[Written instruction]
Could you retype the lines below, starting at the line holding "Recreate this scene" and stopping at the line holding "rnd = random.Random(7)", inclusive? Copy them exactly and drop the images.

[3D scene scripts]
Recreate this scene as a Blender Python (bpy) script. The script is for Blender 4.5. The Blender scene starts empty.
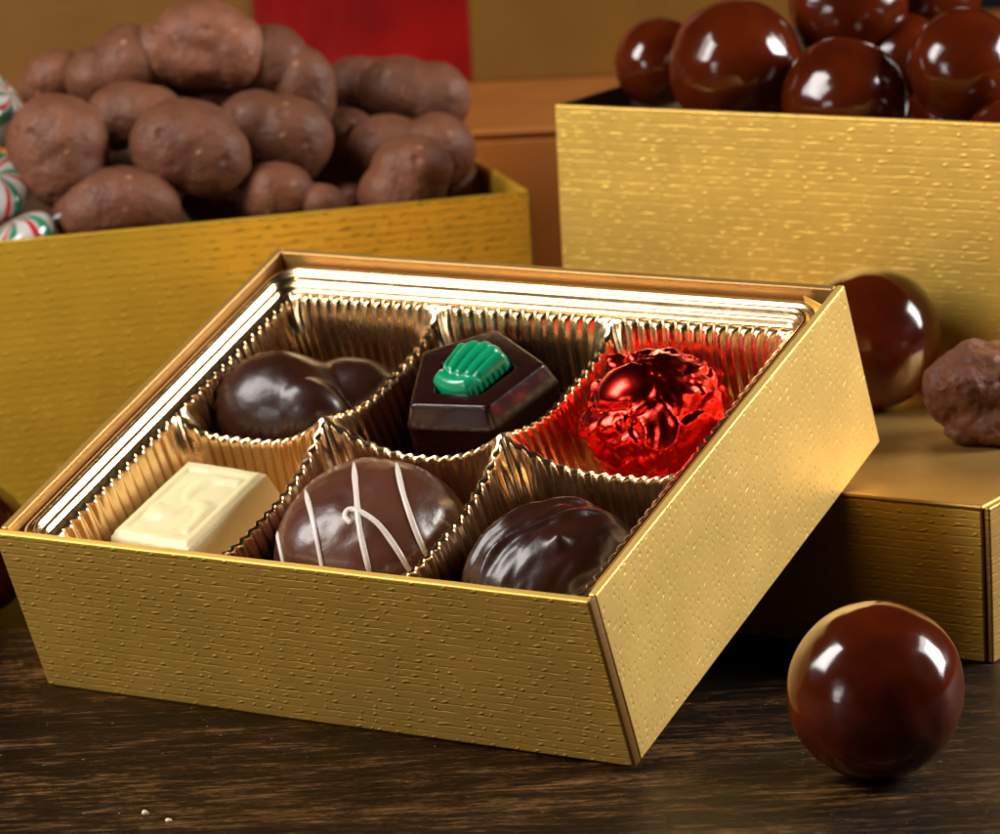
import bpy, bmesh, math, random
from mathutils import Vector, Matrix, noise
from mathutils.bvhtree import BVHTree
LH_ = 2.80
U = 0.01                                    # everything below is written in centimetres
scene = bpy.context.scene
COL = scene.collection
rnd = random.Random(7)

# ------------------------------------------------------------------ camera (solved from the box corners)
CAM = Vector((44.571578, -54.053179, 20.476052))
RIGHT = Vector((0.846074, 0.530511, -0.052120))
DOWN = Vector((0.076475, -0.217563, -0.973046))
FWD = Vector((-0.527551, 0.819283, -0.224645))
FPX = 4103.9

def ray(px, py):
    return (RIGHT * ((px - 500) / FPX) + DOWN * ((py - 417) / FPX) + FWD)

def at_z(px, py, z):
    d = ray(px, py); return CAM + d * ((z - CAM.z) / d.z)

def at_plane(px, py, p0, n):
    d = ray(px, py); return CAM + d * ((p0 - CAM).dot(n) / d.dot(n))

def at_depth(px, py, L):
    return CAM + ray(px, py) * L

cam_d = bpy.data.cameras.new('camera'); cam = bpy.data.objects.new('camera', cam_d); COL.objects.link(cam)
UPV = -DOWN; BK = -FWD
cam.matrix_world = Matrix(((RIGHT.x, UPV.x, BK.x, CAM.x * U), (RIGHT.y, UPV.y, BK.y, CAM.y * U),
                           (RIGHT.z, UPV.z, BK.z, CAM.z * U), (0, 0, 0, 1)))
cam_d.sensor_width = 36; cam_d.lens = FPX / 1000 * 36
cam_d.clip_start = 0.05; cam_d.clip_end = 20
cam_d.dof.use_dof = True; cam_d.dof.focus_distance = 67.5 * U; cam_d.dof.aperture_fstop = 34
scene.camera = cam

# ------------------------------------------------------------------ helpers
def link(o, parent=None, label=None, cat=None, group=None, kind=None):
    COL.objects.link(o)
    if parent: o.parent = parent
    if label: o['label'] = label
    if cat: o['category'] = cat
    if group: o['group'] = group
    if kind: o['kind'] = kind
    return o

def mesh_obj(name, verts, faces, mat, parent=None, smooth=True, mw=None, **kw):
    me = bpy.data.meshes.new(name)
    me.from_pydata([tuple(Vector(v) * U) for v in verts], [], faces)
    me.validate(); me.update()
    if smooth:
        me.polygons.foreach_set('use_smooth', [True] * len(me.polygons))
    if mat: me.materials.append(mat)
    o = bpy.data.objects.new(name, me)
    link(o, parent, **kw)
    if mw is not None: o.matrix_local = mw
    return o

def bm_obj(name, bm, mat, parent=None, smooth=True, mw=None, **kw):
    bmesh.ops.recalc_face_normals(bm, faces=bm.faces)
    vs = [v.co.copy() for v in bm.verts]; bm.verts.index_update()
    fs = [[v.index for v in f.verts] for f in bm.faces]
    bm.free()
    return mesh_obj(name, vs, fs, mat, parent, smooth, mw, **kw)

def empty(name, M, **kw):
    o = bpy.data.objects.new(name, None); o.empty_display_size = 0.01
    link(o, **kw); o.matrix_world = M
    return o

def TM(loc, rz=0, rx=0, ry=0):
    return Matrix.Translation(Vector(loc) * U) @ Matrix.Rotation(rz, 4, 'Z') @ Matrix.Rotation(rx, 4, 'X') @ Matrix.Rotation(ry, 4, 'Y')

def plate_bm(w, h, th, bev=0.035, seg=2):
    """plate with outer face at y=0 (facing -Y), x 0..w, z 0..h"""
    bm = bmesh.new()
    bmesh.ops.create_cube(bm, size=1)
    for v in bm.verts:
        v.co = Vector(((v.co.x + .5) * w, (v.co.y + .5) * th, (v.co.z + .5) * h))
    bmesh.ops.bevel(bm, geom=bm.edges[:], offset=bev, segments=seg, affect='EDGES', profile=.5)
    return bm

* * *

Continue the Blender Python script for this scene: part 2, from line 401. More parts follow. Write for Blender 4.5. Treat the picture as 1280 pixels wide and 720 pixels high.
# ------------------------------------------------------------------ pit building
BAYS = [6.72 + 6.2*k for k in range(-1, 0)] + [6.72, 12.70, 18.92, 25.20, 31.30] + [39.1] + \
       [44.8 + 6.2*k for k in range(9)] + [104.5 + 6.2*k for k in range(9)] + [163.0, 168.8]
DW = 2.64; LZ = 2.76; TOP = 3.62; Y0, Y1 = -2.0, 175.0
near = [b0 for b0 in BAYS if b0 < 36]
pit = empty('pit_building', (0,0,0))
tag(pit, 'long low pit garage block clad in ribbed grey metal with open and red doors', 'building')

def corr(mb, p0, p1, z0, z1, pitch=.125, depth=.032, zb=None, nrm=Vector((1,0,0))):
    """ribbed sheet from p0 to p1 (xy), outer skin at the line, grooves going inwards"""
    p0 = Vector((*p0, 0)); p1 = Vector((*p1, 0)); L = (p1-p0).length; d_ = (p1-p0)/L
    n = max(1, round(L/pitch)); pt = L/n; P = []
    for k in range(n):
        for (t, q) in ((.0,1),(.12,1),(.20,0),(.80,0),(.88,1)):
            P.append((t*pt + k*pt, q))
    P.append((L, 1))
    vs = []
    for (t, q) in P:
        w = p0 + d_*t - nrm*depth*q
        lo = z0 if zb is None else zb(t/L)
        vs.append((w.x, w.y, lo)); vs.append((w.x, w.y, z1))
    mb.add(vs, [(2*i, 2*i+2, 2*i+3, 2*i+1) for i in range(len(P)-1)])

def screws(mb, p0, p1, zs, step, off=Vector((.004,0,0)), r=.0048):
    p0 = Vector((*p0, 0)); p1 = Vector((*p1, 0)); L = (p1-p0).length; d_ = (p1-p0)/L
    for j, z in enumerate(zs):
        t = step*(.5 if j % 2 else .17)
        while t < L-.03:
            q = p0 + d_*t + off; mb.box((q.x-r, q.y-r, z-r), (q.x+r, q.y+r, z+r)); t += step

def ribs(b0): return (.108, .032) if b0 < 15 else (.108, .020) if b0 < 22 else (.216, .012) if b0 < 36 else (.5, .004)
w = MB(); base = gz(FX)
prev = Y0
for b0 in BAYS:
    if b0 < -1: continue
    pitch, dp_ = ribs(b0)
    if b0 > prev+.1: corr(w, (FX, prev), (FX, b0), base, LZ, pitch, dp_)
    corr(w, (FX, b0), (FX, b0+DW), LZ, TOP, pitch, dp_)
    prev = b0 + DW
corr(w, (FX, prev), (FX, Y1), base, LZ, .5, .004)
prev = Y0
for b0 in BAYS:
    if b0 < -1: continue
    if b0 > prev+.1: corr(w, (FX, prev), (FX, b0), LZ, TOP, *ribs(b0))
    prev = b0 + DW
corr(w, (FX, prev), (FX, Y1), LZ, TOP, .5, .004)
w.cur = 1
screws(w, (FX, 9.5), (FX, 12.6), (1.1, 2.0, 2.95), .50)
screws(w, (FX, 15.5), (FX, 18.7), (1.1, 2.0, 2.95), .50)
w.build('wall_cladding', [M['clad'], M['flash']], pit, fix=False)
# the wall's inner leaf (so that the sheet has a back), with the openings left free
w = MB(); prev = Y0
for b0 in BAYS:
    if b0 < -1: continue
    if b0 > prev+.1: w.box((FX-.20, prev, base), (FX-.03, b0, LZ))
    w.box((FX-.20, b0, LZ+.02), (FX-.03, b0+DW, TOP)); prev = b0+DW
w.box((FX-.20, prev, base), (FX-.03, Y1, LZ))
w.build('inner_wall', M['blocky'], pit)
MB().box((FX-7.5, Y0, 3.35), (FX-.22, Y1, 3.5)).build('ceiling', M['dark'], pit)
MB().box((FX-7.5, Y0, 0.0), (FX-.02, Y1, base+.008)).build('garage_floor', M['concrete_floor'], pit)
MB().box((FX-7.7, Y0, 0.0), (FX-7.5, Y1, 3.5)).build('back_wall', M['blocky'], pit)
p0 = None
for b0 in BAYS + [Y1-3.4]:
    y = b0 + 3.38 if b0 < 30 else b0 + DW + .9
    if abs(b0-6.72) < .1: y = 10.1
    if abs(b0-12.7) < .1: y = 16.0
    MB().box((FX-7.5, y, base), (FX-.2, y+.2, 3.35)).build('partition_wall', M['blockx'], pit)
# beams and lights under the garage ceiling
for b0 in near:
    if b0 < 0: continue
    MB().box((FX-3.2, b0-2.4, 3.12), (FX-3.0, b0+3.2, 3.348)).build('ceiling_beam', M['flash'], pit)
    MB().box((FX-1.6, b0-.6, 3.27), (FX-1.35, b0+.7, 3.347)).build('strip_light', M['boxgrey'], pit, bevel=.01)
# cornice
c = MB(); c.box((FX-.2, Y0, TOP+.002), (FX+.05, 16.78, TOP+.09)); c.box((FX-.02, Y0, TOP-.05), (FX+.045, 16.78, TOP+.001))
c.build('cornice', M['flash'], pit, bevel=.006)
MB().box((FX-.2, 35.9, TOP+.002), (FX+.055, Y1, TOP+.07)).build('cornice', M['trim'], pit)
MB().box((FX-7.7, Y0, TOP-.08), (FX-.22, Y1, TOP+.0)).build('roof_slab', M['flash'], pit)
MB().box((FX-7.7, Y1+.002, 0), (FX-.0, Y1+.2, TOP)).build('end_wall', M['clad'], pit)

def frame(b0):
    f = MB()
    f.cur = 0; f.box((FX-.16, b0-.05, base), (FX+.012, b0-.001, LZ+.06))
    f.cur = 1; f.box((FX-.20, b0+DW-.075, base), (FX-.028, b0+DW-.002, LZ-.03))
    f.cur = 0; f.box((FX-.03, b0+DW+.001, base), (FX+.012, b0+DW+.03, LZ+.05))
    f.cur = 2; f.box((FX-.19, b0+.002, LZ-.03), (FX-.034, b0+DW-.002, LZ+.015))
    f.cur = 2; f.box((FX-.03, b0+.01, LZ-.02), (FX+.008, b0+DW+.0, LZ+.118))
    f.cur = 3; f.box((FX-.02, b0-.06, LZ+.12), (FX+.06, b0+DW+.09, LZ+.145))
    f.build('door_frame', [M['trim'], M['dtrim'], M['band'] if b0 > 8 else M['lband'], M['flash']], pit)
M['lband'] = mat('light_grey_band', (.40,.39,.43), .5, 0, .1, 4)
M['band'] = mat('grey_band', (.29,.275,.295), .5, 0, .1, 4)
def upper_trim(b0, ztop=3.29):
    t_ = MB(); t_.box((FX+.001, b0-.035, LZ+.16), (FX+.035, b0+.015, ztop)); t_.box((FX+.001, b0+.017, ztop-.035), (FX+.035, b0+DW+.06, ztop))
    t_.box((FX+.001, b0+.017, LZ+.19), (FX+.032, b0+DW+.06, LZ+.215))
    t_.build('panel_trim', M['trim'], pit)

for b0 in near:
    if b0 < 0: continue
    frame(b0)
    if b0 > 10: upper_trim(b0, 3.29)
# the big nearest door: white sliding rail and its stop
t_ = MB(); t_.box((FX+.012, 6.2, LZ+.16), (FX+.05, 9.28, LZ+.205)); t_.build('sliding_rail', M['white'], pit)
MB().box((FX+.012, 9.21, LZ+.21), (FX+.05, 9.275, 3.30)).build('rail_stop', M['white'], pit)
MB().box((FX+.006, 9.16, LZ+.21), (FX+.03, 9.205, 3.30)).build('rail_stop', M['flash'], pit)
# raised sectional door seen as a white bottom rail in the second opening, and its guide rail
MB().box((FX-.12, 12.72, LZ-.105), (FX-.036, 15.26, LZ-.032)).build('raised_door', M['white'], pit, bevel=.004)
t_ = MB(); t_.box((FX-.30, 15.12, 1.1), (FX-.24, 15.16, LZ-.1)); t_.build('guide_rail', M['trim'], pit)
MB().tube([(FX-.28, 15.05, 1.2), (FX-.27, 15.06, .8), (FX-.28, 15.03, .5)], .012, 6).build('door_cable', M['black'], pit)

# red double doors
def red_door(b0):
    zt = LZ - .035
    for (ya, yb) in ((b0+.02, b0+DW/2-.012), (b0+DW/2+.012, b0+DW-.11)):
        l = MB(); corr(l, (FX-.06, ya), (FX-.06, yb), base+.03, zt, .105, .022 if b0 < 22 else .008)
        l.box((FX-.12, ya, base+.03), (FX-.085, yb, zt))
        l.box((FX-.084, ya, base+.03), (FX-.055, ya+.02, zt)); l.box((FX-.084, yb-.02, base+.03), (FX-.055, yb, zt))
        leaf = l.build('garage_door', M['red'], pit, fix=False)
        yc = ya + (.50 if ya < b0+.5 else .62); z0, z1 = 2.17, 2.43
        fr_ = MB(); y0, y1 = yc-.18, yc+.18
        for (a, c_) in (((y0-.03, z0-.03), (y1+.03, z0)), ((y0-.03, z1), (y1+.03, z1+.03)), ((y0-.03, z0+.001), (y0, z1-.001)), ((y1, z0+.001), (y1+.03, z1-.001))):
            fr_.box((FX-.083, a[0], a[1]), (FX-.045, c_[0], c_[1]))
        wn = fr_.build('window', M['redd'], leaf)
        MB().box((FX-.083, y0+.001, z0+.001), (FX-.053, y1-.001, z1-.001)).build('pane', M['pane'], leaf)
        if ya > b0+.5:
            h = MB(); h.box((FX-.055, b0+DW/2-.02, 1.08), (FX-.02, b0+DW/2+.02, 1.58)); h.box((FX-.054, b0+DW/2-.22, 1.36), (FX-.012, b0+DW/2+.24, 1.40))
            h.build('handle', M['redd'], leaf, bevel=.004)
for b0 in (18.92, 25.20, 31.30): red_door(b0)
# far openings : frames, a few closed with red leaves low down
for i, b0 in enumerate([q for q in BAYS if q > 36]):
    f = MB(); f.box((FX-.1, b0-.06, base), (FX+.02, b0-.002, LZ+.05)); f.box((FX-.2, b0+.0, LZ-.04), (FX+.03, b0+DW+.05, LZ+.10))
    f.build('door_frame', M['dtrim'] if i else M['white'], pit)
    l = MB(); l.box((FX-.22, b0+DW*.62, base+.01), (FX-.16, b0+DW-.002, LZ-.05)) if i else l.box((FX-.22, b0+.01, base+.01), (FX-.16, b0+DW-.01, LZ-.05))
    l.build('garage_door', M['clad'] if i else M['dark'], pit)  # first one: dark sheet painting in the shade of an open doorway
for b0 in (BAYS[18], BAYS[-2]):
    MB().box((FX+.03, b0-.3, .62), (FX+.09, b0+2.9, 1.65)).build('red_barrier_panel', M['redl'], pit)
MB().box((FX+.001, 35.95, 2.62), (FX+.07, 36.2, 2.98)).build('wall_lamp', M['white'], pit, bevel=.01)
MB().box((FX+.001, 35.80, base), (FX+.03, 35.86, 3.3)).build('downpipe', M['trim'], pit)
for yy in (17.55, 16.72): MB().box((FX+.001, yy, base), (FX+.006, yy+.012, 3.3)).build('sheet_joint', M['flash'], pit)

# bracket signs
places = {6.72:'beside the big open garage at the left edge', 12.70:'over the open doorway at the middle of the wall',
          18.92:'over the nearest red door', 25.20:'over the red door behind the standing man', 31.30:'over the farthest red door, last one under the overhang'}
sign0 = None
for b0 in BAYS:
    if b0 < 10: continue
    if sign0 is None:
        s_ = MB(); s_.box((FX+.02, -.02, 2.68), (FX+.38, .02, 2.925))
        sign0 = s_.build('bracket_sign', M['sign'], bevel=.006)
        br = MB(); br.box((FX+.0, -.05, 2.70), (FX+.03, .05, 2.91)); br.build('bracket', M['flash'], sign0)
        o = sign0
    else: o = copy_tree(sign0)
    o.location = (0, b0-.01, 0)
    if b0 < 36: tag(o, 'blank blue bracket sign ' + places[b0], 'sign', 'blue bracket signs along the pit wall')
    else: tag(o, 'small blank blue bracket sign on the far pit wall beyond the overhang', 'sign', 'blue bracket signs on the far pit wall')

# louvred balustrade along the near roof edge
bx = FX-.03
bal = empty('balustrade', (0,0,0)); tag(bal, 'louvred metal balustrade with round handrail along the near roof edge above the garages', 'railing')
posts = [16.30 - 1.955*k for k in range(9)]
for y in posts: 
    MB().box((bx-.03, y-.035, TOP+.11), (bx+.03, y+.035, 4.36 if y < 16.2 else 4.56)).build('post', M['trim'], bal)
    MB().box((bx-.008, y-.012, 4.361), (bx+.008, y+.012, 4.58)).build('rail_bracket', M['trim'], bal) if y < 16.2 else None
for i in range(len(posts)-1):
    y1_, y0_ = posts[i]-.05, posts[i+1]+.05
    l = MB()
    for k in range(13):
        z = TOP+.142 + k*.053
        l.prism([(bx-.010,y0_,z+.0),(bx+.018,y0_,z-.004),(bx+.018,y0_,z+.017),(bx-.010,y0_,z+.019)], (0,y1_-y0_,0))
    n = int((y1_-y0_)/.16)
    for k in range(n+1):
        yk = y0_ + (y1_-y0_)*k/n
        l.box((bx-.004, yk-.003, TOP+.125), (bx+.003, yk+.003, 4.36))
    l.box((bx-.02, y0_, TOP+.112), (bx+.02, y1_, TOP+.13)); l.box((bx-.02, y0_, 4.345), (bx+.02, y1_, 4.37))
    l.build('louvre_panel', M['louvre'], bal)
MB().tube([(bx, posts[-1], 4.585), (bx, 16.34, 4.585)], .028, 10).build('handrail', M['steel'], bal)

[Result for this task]
Recreate this scene as a Blender Python (bpy) script. The script is for Blender 4.5. The Blender scene starts empty.
import bpy, bmesh, math, random
from mathutils import Vector, Matrix, noise
from mathutils.bvhtree import BVHTree
LH_ = 2.80
U = 0.01                                    # everything below is written in centimetres
scene = bpy.context.scene
COL = scene.collection
rnd = random.Random(7)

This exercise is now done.